El triunfo que Lío Messi le dio al Inter Miami, in extremis, en su debut ante Cruz Azul, fue tan espectacular como engañoso. El futbol está hecho de noches mágicas, como la de este 21 de julio en la que el argentino se estrenó en la Liga MLS, en la alineación del peor conjunto del circuito.
Vaya paradoja, el mejor futbolista del planeta va y recala, en sus últimos suspiros como profesional, en un conjunto plagado de maletas. Y así, entre jugadores de medio pelo, que ni siquiera son dignos de mirarlo de frente, La Pulga entró al minuto 54 de relevo. Llevó como escudero a Sergio Busquets, su antiguo compañero en el Barza, equipo en el que escribieron enciclopedias de gloria, cuando eran jóvenes y tenían fuelle de corceles.

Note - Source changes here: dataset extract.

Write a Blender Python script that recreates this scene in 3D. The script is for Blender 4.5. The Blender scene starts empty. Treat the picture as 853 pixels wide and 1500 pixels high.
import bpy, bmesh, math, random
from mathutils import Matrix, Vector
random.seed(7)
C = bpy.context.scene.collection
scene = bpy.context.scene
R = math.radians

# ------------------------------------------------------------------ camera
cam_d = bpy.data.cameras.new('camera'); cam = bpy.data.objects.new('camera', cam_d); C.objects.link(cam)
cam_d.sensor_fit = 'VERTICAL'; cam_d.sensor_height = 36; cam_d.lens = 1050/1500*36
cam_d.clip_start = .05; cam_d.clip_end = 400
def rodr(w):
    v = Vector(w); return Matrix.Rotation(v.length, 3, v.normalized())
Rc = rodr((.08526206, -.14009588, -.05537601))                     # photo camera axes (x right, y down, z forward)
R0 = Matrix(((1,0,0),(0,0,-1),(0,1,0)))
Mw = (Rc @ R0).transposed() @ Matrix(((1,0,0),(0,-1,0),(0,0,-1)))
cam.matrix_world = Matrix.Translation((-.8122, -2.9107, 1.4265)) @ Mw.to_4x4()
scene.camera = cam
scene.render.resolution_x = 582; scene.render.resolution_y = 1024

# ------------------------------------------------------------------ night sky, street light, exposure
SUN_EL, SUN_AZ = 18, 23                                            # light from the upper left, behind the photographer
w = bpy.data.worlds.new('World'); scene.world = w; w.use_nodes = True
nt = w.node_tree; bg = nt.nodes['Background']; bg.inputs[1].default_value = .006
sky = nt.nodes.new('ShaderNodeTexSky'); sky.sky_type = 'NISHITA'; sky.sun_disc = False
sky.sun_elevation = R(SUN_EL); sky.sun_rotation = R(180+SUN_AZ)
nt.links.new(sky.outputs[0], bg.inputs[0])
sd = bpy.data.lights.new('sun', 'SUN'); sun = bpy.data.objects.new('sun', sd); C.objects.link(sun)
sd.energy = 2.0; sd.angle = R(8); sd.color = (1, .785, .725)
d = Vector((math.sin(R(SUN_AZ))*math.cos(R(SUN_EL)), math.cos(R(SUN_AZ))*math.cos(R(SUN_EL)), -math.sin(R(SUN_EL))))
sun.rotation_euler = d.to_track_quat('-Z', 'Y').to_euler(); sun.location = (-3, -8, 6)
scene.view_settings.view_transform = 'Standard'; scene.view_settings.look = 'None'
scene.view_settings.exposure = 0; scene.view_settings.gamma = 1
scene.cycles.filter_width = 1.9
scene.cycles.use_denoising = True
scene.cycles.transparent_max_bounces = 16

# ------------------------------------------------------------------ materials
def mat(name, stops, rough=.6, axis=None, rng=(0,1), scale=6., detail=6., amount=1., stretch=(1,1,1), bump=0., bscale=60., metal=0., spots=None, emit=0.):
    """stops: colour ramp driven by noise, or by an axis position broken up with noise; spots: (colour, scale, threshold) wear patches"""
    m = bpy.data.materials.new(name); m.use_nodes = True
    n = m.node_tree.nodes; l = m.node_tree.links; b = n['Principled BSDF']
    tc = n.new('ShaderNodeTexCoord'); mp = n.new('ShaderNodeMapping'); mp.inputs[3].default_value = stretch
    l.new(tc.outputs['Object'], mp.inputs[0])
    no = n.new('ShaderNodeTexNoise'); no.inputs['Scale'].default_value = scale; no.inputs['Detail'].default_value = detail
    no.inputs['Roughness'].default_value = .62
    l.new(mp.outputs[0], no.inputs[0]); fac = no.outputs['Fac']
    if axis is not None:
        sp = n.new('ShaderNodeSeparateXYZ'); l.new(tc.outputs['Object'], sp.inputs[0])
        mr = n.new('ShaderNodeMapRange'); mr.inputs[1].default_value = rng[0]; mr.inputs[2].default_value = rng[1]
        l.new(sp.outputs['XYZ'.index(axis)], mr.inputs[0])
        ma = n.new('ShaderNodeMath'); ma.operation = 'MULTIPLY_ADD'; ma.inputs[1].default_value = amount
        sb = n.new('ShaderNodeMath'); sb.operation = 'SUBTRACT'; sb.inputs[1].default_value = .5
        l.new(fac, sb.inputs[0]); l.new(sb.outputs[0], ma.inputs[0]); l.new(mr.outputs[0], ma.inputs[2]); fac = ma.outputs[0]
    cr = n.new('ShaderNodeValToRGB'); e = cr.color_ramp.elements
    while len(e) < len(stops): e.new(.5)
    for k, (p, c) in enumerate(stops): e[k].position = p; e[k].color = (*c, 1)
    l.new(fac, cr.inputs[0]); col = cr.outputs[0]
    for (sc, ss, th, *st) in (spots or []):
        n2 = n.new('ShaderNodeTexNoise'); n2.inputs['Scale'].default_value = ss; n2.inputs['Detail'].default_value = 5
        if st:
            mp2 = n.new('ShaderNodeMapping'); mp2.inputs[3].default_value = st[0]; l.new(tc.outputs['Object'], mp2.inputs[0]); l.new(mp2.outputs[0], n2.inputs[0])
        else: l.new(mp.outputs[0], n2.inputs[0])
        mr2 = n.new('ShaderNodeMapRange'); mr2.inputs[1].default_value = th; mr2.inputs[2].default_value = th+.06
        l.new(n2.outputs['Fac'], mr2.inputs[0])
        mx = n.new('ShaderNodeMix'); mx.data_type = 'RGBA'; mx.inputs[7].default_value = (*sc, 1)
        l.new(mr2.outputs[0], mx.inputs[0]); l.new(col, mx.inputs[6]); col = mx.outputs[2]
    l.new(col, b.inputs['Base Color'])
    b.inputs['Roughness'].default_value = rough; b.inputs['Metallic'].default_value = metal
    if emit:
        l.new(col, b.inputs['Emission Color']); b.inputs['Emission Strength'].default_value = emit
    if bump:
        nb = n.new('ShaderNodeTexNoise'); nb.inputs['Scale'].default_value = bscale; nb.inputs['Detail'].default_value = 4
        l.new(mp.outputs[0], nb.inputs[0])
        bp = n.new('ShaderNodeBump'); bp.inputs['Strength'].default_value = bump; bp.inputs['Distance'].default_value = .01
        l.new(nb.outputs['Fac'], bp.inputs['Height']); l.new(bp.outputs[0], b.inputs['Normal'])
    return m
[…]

Al final, gracias al empeine salvador del mejor de la historia, el Inter se llevó tres puntos del estadio DRV PNK Stadium, de Fort Laudel, en el sur de la Florida. El tiro libre fue una estampa de belleza exquisita. Pero la recompensa fue solo eso, un resultado que le ayudará a avanzar en la recién creada Leagues Cup, para enfrentar equipos caseros de México y Estados Unidos, en un torneo mercantil del que resultarán muchos beneficiados, menos el futbol, pues la competencia no aporta nada.
Hay una ilusión óptica en esa nueva etapa de Messi, que generará grandes expectativas, quizás algo de individualidades y una enorme atracción para los estadios a donde vaya. Me recordó la llegada de Pelé al Cosmos de Nueva York, en los 80, que también fue adquirido en una millonada, convirtiéndose en el primer jugador franquicia de la historia. El Rey se forró de billetes, dio espectacularidad a un juego que no daba para mucho, y solo su paso por EU quedó como un accidente singular en la historia del balompié. Porque ni siquiera sirvió para impulsar el deporte en ese país, que tuvo que esperar décadas para desarrollarse bien y sostenido.
Al despertar, tras la borrachera del estreno, a Lio le espera una resaca fenomenal. Ya sabe lo que hay en el equipo. No encontrará ni un solo Di Maria, Mac Allister, Tagliafico, De Paul, con los que acaba de ganar la Copa del Planeta. En este juego primero, vio desde la banca como sus compañeros eran avasallados en el primer tiempo, por el cruzazulito mexicano, que se regodeaba con llegadas por los extremos, de Rotondi y Antuna, con pases de Charly, controlando con artificial señorío el centro del terreno. Había una pachanga cementera, de medio campo hacia adelante, porque los flamingos no acertaban conjuntarse.
El entrenador argentino Tata Martino, de los locales, no puede hacer mucho, cuando en el ataque tiene a Robinson, Campana, Taylor y abajo a Dixon, Miller, Kryvstov.
En el segundo tiempo calienta Messi, y el mundo expectante se alborota. Siempre es una delicia ver a Lio, con sus piernas cortas, recorrer la cancha escamoteando la pelota con arabescos imposibles. Nadie puede detenerlo.
Pero él sabe que el futbol es asociación y no tiene socios para hacer un diálogo decente. Por eso, cuando ingresa, se pasea por un campamento de lisiados. A este le falta una pierna, este está hemiplégico, a este le falta un ojo, otro más tiene lesiones en la columna. Ni un compañero está entero, más o menos a su nivel. ¿Busquets? Poco le dan el balón, pues no conocen su clase enorme.
Ocurre que, ya adentro, todo el juego se convierte en el cliché de siempre: dénsela al 10. Los de rosa reciben la pelota y lo buscan. Messi la recibe y tiene que jugar una cascarita, driblando rivales. Su estatura acompleja a sus coequiperos, que reciben el pase como si la bola les quemara los botines. Les urge regresársela para que haga algo.
Por eso se puede ver que, en algunos momentos, el che parece esconderse. Ya no regresa al terminar la jugada, para que los de abajo recuperen la esfera y se acostumbren a andar sin él, y aprendan a armar jugadas.
Como Pelé lo hizo en el Cosmos, Lio se deja llevar por la inercia y dirige a sus compañeros. No solamente juega mejor que todos los que están en la cancha, sino que también los supera en conocimiento, movimientos, formaciones, rotaciones, desplazamientos.
Messi llenará estadios y muy probablemente se sentirá frustrado. Pero, hey, bien vale la ofuscación, pateando una pelota, a cambio de 100 millones de dólares al año.